Araştırma bulgularına göre, lise öğrencileri toplumda şiddetin en yaygın görüldüğü yer olarak dijital ortamı işaret etti. Katılımcıların %37,1’i, şiddetin dijital ortamlarda daha yaygın olduğunu belirtti. Bu oran, dijital şiddetin gençler için önemli bir sorun haline geldiğini ortaya koyuyor.
Özellikle özel bilgi ve fotoğraf paylaşımı ile tehdit edilmenin şiddet olarak algılandığı vurgulandı. Lise öğrencilerinin %92,3’ü, özel bilgi paylaşımı ve tehdit edilme durumlarını şiddet olarak değerlendirirken, bu oran ortaokul öğrencilerinde %88,5 oldu. Ayrıca sosyal medyada gönderilerin kasten beğenilmemesi veya gruplara alınmama gibi davranışlar da dijital şiddet olarak algılandı.
Araştırmaya katılan lise öğrencilerinin %40’ı, arkadaşlarının gönderilerini kasten beğenmediklerini, %29,8’i ise zaman zaman beğenilerini geri çektiklerini ifade etti. Bu durum, dijital şiddetin sadece mağdurlarını değil, tanıklarını ve uygulayanlarını da içine aldığını gösteriyor.

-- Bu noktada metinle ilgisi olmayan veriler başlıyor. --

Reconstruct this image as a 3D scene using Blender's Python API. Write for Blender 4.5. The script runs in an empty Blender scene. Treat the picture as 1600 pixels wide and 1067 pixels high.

Siber zorbalıkla ilgili veriler de dikkat çekici sonuçlar sundu. Öğrencilerin %73,5’i, bir paylaşımın ekran görüntüsünün alınarak yayılmasını şiddet olarak tanımlarken, %72,8’i popüler görüşlere karşı çıkanların aşağılanmasını şiddet olarak değerlendirdi. Öğrencilerin %53’ü sosyal medyada hakaret ya da kötü sözlere maruz kaldığını belirtirken, %40,8’i ise kendilerinin bu tür davranışlarda bulunduğunu kabul etti.
Araştırma, dijital şiddetin gençler arasında çift yönlü bir şiddet alanına dönüştüğünü ve yalnızca mağduriyetle sınırlı kalmadığını ortaya koyuyor. Öğrencilerin %33,5’i diğerleri gibi davranmadığı için baskı altında hissettiklerini, %38’i ise popüler bir görüşe karşı çıktıkları için aşağılandıklarını ifade etti. Ayrıca, %22’si başkalarını popüler bir görüşü savundukları için aşağıladığını belirtti.
Araştırma sonuçları, dijital şiddetin yalnızca bireysel bir sorun olmadığını, aynı zamanda sosyal ilişkiler ve öğrenilen davranış kalıplarıyla da bağlantılı olduğunu ortaya koyuyor. Gençlerin sosyal duygusal becerilerinin geliştirilmesi ve dijital mecralarda daha güçlü kontrol mekanizmalarının oluşturulması gerektiği vurgulandı. Ailelerin, dijital mecralar konusunda eğitilmesi ve toplum genelinde farkındalık oluşturulması gerektiği de ifade edilen diğer önemli bulgular arasında yer alıyor.
Son olarak, dijital şiddet ve diğer şiddet türlerine karşı koruyucu önlemler ile etkili bir dijital farkındalık stratejisinin oluşturulması gerektiği belirtiliyor. Bu kapsamda kamu kurumları, üniversiteler, sivil toplum kuruluşları ve ailelerin iş birliğiyle daha etkin bir sistemin geliştirilmesi gerektiği ifade ediliyor.